The growth of CDCs and other nonprofits as developers of affordable housing has led to the development of an entire industry of community development financial institutions and related public sector programs. The Bay Area office of the Local Initiatives Support Corporation publishes a Directory of Financing Sources for Commercial and Mixed Use Projects. Some of the sources listed are specific to California but many are national including:

  • Office of Community Services. A program of the US Department of Health and Human Services, the OCS provides grants to support projects that provide employment opportunities in low-income communities, including commercial development. Grants tend to be about $10,000 per job created.

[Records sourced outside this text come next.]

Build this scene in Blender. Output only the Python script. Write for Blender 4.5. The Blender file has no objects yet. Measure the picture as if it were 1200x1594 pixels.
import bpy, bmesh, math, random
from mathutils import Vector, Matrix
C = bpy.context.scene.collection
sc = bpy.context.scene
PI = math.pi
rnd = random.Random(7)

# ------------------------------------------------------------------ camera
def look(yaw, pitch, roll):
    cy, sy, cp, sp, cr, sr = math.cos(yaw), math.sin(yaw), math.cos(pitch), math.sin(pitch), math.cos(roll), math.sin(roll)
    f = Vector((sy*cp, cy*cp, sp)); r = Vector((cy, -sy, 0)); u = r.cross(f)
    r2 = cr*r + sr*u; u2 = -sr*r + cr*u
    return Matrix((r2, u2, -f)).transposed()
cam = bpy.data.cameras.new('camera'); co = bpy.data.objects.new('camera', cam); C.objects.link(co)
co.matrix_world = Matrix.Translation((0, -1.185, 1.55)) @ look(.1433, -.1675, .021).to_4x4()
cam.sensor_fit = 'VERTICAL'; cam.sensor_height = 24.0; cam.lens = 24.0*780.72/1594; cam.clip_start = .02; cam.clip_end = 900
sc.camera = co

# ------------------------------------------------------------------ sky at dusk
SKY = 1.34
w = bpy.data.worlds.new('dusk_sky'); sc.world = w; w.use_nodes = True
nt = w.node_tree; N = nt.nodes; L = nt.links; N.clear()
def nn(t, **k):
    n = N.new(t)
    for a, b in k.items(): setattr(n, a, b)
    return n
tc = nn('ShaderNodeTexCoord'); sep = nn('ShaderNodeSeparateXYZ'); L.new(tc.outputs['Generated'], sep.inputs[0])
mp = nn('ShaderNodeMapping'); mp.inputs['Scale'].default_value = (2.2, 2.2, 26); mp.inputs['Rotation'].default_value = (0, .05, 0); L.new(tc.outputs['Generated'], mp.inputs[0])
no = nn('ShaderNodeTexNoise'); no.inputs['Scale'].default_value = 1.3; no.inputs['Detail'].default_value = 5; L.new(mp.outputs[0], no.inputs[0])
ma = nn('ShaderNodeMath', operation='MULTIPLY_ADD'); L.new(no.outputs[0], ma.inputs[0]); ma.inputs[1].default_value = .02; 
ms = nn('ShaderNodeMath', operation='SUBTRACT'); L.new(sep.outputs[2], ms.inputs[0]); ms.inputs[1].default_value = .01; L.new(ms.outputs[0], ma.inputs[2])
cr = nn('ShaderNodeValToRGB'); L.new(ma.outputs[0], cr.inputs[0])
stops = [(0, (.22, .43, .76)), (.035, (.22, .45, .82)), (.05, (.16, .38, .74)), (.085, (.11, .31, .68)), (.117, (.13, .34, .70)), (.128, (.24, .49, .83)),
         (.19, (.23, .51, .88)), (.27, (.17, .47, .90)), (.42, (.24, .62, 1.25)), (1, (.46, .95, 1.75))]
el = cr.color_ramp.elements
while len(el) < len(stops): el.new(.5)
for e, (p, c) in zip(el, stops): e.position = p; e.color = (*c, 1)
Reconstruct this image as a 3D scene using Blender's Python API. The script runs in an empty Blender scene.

  • Section 108 Loans. Local governments can make loans which are guaranteed by the federal government by pledging the city's future CDBG grant funds as security.
  • Economic Development Initiative . A program of the US Department of Housing and Urban Development (HUD), the EDI can provide grants of up to $1 million to projects that are also receiving Section 108 loans and are likely to create a significant number of jobs for low-income people.
  • Tax Increment Financing. TIF funds are generated when property tax revenues increase in a targeted redevelopment area.  The increased income is set aside to finance further improvements.  (See above.)
  • Community Development Financial Institutions . CDFIs often provide below-market-rate loans for commercial projects.  For example, the Local Initiatives Support Corporation manages a fund called the Retail Initiative which provides higher risk equity funding for nonprofit-sponsored supermarket developments in low-income communities.
  • Program Related Investments. Larger foundations will sometimes make very-low-interest loans to community projects, especially in neighborhoods where they are actively making grants.